# Directive:
The answer is one number: how many lines in the data below hold "that".

————————

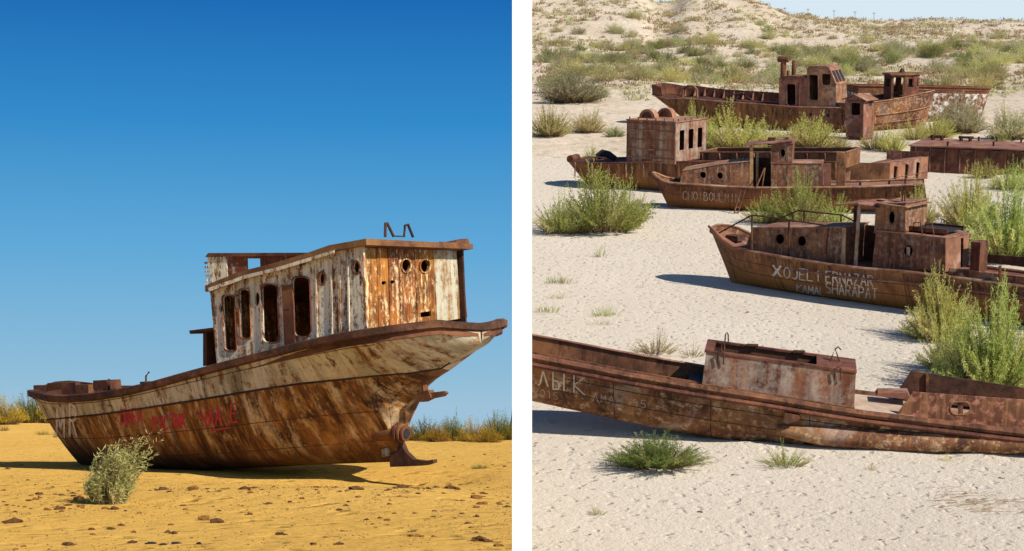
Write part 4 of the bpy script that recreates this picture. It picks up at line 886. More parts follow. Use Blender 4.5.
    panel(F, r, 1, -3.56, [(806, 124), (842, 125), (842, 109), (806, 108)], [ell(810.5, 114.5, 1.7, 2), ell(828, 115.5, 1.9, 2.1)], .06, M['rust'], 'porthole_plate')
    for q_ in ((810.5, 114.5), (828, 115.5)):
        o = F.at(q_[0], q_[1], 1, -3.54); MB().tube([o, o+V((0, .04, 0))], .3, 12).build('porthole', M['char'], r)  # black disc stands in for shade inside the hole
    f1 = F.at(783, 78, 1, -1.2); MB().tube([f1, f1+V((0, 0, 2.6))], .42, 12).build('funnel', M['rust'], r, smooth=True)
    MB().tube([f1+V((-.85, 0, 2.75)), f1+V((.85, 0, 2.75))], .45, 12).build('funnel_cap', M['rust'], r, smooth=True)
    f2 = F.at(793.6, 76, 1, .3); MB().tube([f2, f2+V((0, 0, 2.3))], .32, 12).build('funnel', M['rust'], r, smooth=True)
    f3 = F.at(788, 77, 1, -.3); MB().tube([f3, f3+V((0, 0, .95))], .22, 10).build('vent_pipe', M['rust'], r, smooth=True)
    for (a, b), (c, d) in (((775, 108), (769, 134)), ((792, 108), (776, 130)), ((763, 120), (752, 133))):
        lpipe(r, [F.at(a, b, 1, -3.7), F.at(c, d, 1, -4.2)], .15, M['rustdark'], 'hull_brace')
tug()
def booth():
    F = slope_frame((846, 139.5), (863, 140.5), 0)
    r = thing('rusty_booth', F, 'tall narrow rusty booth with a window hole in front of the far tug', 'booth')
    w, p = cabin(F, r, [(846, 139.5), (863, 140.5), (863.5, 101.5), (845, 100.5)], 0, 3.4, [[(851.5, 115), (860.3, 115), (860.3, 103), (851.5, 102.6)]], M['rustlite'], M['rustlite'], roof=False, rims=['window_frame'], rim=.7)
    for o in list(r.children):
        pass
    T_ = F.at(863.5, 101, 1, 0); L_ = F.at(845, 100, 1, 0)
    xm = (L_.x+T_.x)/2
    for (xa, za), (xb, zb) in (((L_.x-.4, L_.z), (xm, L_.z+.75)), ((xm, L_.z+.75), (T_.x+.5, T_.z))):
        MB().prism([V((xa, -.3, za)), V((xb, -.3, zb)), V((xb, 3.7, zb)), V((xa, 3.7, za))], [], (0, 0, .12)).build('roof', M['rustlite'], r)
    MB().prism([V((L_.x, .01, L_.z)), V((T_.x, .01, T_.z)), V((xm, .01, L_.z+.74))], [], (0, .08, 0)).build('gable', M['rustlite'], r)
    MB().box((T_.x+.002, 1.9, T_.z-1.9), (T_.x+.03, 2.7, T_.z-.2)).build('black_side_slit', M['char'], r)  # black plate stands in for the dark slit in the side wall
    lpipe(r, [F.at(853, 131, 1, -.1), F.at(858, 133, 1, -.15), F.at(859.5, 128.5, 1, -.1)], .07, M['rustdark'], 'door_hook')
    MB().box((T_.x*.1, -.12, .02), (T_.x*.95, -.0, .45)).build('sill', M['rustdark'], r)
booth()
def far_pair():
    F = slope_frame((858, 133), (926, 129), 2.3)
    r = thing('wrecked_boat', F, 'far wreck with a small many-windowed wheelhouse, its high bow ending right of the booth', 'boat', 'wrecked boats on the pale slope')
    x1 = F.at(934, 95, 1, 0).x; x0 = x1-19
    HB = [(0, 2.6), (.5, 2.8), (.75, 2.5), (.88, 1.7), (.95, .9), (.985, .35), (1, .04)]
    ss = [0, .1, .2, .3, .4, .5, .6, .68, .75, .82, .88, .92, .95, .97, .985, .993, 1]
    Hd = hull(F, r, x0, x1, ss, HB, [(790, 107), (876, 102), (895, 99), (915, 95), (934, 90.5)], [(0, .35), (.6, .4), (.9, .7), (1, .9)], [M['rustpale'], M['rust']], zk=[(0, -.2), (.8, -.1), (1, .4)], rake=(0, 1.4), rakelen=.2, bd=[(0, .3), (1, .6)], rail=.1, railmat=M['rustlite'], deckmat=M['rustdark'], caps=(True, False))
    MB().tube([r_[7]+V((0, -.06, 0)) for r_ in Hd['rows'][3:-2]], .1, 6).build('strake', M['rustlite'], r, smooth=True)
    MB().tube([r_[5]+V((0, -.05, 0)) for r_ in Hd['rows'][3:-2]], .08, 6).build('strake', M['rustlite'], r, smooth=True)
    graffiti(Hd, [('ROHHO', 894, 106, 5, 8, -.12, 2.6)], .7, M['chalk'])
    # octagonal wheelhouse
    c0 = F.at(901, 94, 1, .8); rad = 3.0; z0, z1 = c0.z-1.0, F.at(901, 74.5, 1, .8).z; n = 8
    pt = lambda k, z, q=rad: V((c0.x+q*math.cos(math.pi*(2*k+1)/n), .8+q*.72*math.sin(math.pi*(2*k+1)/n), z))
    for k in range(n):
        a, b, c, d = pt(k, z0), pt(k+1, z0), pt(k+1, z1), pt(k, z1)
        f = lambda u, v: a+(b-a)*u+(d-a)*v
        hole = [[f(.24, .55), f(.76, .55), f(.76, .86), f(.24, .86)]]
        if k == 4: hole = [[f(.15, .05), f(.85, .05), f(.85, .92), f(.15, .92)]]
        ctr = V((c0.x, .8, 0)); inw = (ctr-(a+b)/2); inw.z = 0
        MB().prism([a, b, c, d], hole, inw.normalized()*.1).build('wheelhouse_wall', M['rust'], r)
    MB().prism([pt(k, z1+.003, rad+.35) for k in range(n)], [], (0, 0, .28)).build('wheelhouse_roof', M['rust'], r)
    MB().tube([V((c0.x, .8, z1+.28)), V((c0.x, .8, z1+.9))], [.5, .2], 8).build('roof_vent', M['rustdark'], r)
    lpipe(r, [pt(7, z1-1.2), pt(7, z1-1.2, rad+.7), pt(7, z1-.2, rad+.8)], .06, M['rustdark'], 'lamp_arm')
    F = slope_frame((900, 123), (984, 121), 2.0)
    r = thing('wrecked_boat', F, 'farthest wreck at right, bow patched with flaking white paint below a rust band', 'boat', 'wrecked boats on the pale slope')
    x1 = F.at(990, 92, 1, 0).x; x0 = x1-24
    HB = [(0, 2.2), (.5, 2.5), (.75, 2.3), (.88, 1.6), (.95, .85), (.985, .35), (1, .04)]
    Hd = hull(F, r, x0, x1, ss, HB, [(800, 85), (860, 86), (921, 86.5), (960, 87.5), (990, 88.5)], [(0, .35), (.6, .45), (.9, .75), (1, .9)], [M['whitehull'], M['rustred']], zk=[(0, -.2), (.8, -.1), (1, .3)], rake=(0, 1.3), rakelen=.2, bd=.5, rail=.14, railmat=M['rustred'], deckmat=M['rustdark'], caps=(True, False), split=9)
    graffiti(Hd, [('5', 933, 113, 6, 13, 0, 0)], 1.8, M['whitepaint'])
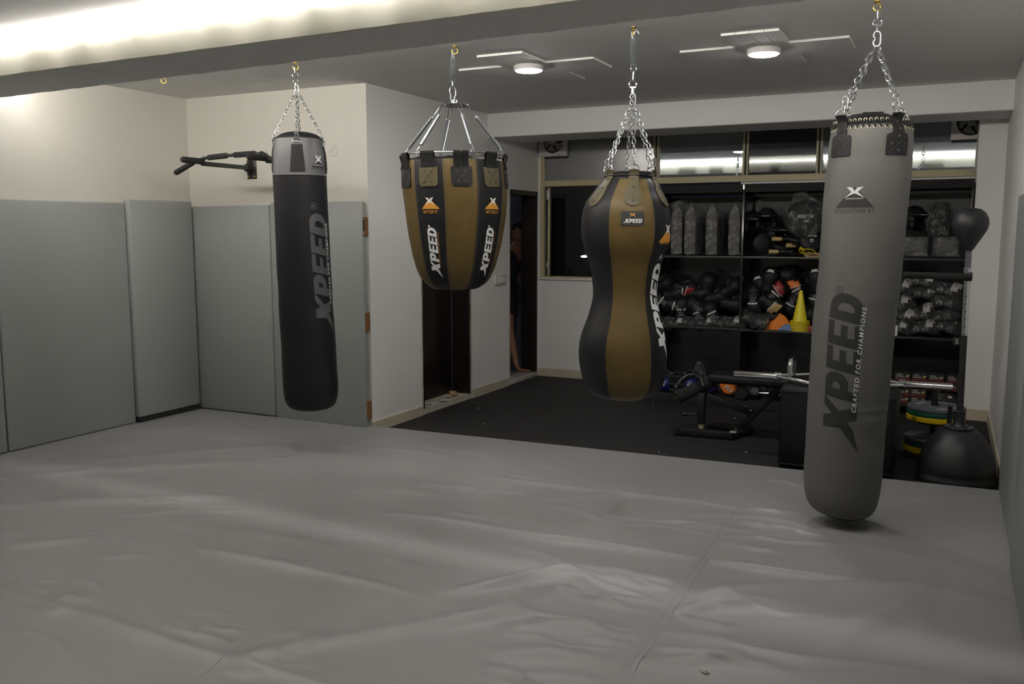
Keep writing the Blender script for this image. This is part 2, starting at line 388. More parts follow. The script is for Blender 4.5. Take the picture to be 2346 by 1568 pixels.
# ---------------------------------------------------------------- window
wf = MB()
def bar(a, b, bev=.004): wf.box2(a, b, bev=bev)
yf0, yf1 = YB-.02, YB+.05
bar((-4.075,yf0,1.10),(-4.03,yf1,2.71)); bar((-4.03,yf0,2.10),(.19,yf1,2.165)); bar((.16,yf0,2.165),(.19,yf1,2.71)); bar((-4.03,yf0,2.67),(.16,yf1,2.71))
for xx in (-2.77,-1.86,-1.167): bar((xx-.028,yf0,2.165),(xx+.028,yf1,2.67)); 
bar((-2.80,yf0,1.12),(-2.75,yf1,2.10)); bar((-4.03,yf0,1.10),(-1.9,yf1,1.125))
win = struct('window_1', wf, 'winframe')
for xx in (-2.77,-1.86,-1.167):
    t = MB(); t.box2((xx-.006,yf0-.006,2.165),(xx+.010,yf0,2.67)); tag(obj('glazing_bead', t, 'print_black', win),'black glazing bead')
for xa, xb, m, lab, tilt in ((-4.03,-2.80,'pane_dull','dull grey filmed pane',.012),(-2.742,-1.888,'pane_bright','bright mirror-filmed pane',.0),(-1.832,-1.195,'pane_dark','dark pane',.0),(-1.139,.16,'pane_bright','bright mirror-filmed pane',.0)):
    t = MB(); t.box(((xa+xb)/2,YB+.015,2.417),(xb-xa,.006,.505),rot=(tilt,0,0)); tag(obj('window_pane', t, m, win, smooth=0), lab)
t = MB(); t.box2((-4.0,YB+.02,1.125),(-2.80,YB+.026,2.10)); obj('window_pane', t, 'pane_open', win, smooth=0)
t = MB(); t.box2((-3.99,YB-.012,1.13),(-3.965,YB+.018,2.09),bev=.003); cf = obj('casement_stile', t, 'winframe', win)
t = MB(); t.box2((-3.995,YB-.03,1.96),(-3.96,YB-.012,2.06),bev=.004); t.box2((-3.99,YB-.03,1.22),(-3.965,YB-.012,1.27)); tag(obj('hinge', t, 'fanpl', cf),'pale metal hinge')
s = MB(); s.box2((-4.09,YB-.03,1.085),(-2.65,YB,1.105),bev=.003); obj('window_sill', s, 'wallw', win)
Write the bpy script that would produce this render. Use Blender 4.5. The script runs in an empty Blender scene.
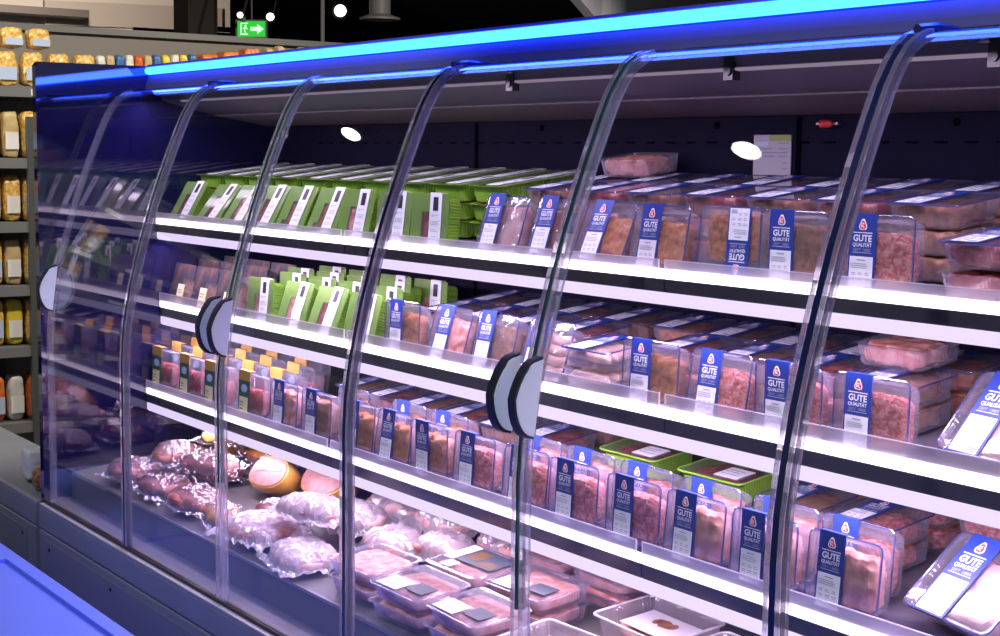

————————

# Right answer:
2